If you don’t make the customer chop up their own greens, you shouldn’t make them pit their own olives.
So they made you pit your own olives AND mix your own dressing? Did they bother to cut up the vegetables?
I’m with you on this. I also hate when they serve shellfish with the shells still attached in things like cioppino or paella. When served something to eat with a fork or spoon, I don’t want to have to use my fingers to go picking around in it.
I don’t know about expense, but they are inferior. They go mushy.
They go mushy, that’s why.
They establish that the olives were not factory-pitted.
I agree with the OP. Here is the counterargument from stackexchange. The person says that olives with pits taste better.
“When an olive is picked and brined, the olive skin provides a barrier between the tasty fruit and the liquid medium. When the fruit is pierced to remove the seed, the unprotected pulp of the fruit is in constant, direct contact with the brine liquid. This direct contact allows the natural juices, which are protected by the olive skin in regular, unpitted, olives, to leach out into the brine liquid, reducing the flavor proportionally.”

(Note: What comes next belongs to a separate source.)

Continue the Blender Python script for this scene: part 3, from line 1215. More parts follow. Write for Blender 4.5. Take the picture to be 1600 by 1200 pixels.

Another olive fan says the same thing: " Pits give olives their firm structure. With them, they’re the shimmering highlight of charcuterie and meze platters. Without the pits, olives are a briny, saggy mess. They become a deflated, literal shell of their former selves and belong virtually nowhere."
All right, I concede that olives sold pre-pitted may be mushy and less flavorful. But if the restaurant removed the pits just prior to serving the food, the olives would still be firm and full of flavor. You wouldn’t say, “Oh, these olives have no pits. I bet they were pitted in the factory!” You’d say, “Mmm, what delicious, plump, obviously fresh olives!” You shouldn’t have to leave the food in a semi-inedible state just to prove that it’s fresh. The freshness should be evident in the taste and texture.
If you make a salad with walnuts in it, do you leave them in the shells? Maybe give the customer a nutcracker to open them with? A salad with pits left in the olives makes as much sense as that.
Not sure if I’m parsing this wrong, but…
You’re not supposed to remove the pits before inserting the olives into your face. You insert the olives, the spit out the pits. Do it the way you eat cherries.
Olives with pits tend do tend to taste a lot better, IMO.
Mmm… olives.
I’ve never been able to do that, with olives or cherries. I eat a cherry by biting off half the flesh, squeezing the pit out with my fingers, then eating the other half of the flesh.
In Greece the olives in the salad come with pits. It’s authenticity!
So much this.
And I don’t understand the aversion to using one’s hands when eating shellfish, either. That’s expected when you get seafood in the shell. Hell, there’s a lovely seafood restaurant locally that doesn’t give you any cutlery - mussel shells are your implements.
This. Except…
Don’t know how strict a definition you are using for “spit”. I was taught to put the olive in my mouth, remove the fruit by biting through and peeling with my teeth (mouth closed, of course), then raise my fork back up- right against my closed lips, then gently eject the pit onto the fork, lower the fork and use it to place the pit onto the side of the plate.
When I buy kalamata olives for use at home, I buy them pitted because I am lazy.
I can, however, definitely taste the superior quality when I am served non-pitted kalamata olives in a restaurant.
As to why the restaurant doesn’t pit them just before serving them, without the in-mouth technique it seems unproductively time consuming to pit enough olives for an entire evening’s dinner service. Done by hand and knife? Each and every olive one at a time? Ugh. They’d have to raise the price of each salad by $10 just to cover labor costs!
In Europe the olives on PIZZA come with the pits still in. I have zero idea what the hell I’m supposed to do with that.